» **Extracted information**:
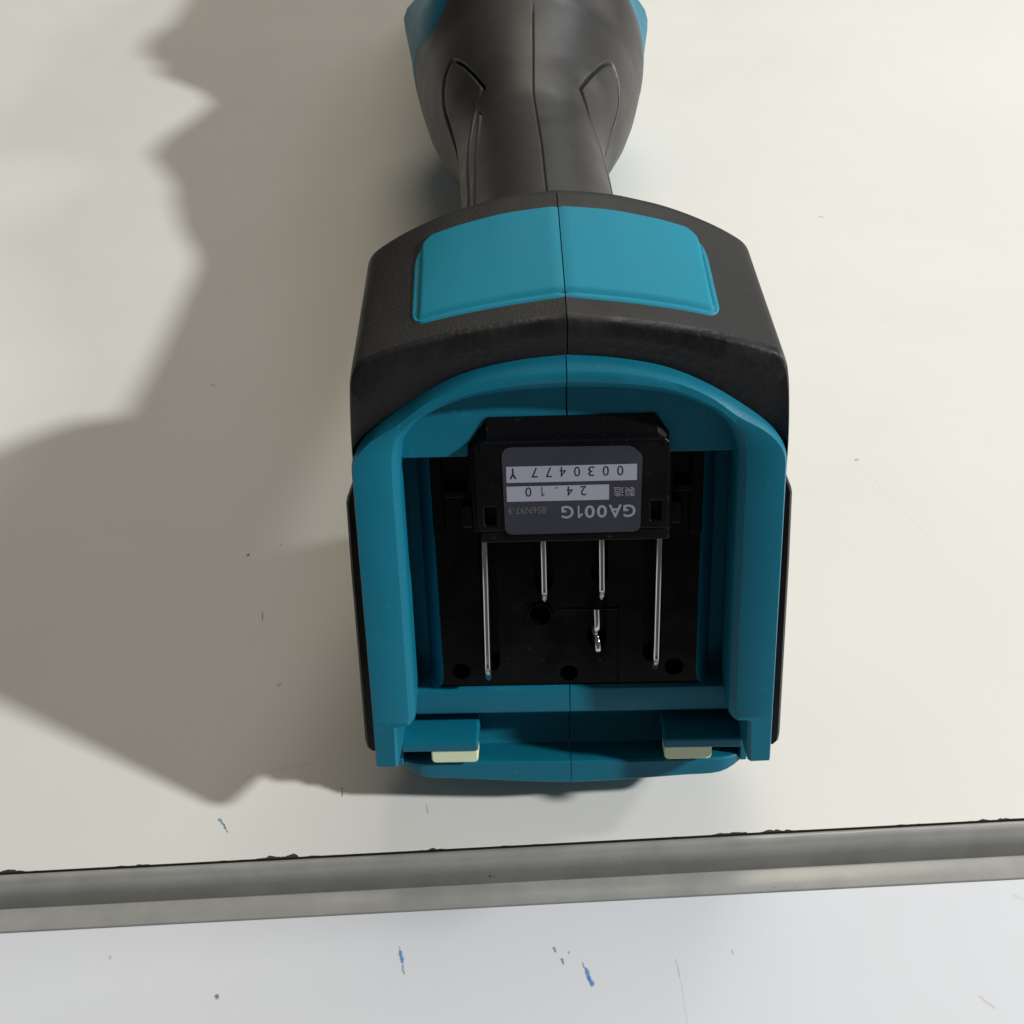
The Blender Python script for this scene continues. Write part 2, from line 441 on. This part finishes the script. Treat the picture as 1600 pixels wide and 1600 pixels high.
* * *
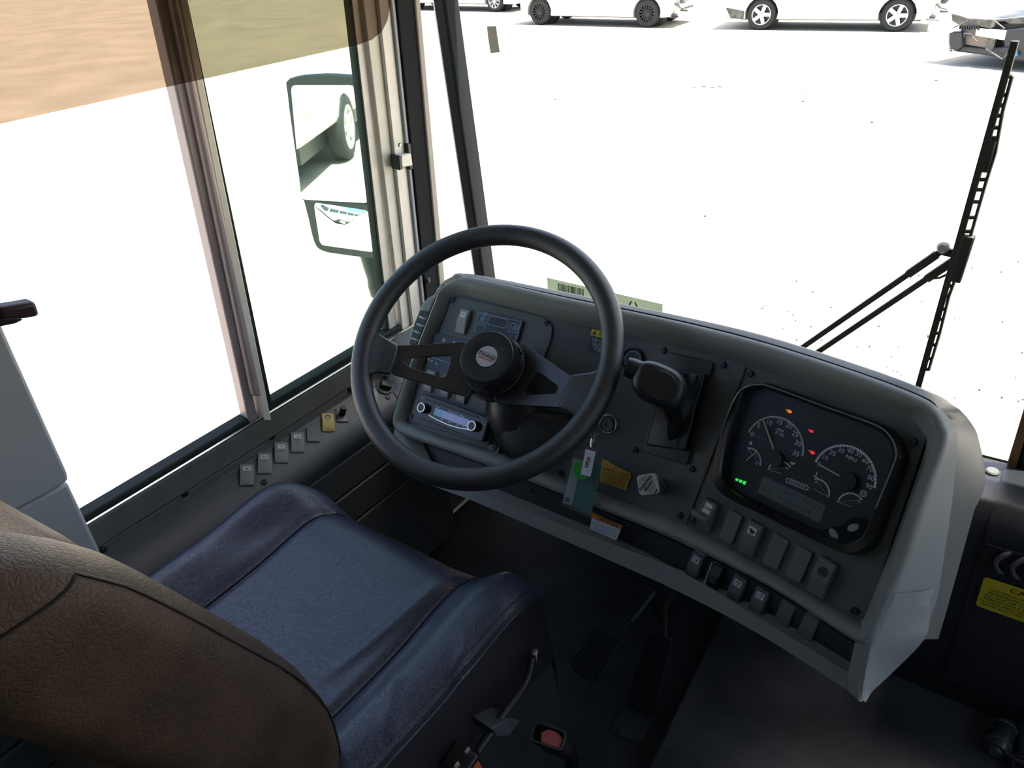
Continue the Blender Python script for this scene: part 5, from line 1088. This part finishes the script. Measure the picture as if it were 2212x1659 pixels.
...
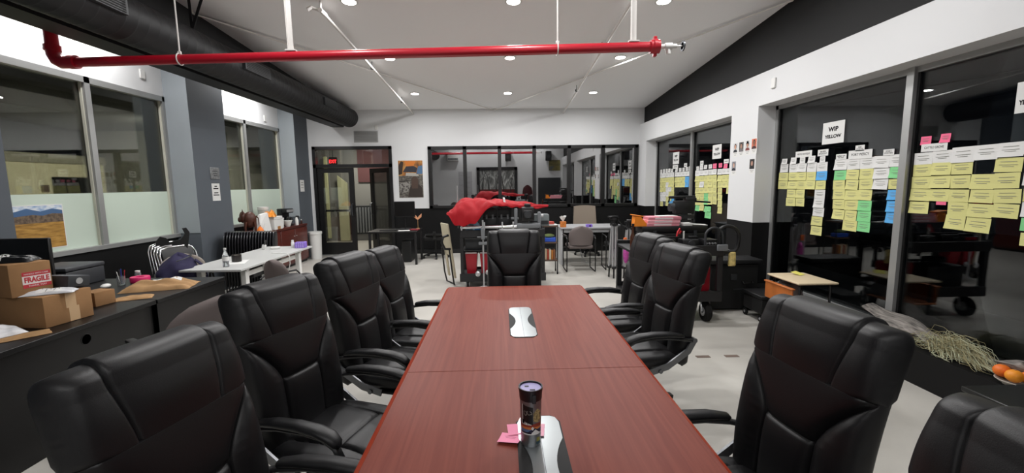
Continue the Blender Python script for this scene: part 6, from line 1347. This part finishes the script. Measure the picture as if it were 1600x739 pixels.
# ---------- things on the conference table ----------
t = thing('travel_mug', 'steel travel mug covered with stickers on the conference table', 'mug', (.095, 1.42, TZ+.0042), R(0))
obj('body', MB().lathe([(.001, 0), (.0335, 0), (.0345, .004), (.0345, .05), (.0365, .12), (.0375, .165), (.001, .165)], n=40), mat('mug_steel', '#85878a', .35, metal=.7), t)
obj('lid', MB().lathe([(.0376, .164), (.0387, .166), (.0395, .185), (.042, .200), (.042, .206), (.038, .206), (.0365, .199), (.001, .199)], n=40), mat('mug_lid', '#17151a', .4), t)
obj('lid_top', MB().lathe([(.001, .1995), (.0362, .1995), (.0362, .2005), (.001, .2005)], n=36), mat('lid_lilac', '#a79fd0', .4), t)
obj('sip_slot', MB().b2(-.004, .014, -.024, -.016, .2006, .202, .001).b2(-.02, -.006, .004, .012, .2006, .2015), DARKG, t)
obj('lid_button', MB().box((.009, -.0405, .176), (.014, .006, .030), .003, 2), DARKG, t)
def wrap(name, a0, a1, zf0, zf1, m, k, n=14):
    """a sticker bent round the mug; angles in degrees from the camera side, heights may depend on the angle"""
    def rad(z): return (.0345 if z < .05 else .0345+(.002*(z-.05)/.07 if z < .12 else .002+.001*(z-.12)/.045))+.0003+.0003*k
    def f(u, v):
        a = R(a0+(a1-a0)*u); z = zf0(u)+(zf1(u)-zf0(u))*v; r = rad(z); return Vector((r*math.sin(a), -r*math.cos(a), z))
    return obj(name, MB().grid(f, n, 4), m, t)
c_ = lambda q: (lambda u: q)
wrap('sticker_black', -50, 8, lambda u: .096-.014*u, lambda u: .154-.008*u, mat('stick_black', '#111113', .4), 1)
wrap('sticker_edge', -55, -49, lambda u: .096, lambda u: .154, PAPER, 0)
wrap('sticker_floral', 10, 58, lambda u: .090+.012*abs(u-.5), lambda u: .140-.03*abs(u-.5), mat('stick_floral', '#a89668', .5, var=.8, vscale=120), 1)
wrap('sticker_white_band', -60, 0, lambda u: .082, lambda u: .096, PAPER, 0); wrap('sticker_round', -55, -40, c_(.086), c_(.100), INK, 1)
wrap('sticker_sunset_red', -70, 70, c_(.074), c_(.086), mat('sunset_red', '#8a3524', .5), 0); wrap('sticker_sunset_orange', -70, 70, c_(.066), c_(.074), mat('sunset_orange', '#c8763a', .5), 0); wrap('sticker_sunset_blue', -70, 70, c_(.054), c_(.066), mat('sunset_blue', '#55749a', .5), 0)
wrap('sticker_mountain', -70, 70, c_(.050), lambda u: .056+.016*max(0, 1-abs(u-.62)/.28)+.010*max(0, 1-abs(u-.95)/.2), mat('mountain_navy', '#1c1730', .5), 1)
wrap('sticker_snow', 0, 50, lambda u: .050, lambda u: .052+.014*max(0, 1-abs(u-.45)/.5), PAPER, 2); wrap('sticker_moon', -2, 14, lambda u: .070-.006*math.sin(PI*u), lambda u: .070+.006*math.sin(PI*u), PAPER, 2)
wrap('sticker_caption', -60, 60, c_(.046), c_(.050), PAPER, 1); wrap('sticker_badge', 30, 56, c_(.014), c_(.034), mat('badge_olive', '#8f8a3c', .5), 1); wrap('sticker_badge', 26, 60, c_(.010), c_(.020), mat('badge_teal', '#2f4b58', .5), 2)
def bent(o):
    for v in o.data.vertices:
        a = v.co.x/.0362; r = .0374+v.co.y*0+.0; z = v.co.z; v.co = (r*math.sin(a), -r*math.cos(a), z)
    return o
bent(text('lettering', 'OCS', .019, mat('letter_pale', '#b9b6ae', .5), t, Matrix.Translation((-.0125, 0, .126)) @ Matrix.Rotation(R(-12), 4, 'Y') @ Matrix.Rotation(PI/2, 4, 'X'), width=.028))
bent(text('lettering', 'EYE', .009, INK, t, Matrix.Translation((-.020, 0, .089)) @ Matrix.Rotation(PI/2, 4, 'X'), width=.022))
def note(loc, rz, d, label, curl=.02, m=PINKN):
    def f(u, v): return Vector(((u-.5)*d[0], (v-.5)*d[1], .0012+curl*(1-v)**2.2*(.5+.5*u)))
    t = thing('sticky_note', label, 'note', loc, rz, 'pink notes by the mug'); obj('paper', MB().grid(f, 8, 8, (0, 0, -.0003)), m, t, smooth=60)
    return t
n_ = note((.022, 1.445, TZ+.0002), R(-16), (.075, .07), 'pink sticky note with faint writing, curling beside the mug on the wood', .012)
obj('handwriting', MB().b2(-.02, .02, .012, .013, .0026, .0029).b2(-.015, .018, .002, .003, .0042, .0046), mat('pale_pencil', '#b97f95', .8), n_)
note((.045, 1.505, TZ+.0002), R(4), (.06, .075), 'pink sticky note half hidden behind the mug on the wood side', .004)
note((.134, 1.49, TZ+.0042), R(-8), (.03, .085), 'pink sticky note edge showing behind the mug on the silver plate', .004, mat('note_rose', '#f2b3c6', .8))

» **Goal**: Check each line above for the string "Measure" and show the ones that have it.

» **Result**:
Continue the Blender Python script for this scene: part 5, from line 1088. This part finishes the script. Measure the picture as if it were 2212x1659 pixels.
Continue the Blender Python script for this scene: part 6, from line 1347. This part finishes the script. Measure the picture as if it were 1600x739 pixels.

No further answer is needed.